— BEGIN EXTRACTED ENTRIES —

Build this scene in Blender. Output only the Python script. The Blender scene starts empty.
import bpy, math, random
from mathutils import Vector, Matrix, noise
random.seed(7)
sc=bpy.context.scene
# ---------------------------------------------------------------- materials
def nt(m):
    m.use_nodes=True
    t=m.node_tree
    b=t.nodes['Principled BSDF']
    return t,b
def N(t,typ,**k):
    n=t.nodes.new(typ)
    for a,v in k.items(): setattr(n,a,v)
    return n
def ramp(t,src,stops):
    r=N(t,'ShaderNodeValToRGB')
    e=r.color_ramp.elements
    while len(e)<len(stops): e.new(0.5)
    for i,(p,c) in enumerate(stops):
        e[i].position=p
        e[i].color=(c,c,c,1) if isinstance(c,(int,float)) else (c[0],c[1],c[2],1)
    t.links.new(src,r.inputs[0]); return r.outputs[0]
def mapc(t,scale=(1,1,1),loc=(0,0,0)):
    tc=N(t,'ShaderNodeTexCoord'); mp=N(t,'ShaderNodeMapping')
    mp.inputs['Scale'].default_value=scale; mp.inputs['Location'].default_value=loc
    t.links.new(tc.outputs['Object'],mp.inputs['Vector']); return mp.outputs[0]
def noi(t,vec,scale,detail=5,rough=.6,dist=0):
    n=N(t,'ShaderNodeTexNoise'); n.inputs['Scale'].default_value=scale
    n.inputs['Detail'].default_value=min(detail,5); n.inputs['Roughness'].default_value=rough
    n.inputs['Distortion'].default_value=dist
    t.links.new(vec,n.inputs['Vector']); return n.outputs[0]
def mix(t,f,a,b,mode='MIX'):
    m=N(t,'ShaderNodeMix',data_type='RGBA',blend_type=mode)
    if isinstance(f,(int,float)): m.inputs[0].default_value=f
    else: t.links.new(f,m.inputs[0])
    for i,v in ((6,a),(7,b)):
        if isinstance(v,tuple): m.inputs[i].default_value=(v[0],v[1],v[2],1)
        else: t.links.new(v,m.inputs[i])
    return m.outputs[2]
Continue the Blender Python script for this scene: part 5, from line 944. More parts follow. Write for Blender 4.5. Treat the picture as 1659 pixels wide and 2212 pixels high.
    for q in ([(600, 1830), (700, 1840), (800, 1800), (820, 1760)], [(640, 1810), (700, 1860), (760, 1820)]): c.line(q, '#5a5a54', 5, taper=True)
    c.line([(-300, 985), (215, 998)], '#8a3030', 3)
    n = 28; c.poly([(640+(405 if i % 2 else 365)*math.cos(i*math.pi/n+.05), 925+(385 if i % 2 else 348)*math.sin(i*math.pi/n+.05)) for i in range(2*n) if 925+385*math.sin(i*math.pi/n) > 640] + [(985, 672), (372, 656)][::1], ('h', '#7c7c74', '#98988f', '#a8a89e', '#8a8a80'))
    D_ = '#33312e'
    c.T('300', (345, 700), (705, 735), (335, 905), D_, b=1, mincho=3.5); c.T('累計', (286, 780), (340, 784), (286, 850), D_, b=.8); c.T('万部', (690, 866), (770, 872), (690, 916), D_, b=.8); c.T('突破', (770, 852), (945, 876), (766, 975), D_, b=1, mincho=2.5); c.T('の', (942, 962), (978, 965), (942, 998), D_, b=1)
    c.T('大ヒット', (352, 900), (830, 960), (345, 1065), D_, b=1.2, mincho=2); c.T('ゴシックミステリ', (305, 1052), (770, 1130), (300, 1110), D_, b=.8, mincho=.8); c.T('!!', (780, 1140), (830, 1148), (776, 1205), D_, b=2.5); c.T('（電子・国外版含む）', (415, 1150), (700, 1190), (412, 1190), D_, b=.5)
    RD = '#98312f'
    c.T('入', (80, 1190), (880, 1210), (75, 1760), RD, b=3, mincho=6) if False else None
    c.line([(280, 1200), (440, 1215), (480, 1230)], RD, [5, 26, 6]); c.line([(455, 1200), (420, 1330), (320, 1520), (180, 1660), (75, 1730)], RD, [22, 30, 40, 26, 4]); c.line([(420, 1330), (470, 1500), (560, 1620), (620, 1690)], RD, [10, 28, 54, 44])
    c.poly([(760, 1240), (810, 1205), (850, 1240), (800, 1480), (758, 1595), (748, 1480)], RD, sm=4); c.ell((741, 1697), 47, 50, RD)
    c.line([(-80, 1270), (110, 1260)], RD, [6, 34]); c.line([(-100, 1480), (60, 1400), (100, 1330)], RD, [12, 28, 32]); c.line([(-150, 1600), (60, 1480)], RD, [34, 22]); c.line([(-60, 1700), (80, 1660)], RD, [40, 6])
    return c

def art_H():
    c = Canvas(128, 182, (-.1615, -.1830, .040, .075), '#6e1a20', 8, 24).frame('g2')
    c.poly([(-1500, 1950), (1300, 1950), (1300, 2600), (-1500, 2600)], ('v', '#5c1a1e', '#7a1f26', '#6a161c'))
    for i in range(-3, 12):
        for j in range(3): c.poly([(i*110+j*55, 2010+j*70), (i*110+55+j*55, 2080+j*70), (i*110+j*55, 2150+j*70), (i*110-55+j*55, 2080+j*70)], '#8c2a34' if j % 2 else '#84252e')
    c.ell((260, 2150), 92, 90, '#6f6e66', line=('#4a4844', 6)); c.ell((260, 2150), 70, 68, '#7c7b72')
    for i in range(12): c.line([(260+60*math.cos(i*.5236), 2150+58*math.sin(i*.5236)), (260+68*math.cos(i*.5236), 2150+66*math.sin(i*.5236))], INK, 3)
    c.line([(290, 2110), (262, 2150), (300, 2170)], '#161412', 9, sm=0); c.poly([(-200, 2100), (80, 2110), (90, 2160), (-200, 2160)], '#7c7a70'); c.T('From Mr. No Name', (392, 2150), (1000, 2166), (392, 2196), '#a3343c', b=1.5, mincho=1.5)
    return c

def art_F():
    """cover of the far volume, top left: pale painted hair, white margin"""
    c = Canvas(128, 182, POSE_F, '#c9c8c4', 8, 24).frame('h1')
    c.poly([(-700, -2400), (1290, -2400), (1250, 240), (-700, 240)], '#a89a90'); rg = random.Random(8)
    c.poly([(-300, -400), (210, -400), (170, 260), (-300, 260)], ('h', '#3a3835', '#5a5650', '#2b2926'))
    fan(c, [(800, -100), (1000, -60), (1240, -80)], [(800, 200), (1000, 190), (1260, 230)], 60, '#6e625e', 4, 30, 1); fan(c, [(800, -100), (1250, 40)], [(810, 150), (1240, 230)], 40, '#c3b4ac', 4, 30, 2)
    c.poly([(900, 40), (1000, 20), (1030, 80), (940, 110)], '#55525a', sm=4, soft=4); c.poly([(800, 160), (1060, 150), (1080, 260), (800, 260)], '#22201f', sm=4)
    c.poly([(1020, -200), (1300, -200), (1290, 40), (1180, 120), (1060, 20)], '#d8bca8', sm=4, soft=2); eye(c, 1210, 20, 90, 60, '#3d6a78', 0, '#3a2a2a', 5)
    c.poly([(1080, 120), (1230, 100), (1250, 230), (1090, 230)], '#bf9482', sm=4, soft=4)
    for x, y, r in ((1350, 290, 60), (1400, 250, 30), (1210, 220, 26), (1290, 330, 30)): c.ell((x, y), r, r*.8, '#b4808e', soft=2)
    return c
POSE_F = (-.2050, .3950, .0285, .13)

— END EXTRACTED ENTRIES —

> _GIVEN INSTRUCTION_: The lines to collect are those holding the string "Blender"; copy them all.

> _THE OUTPUT_:
Build this scene in Blender. Output only the Python script. The Blender scene starts empty.
Continue the Blender Python script for this scene: part 5, from line 944. More parts follow. Write for Blender 4.5. Treat the picture as 1659 pixels wide and 2212 pixels high.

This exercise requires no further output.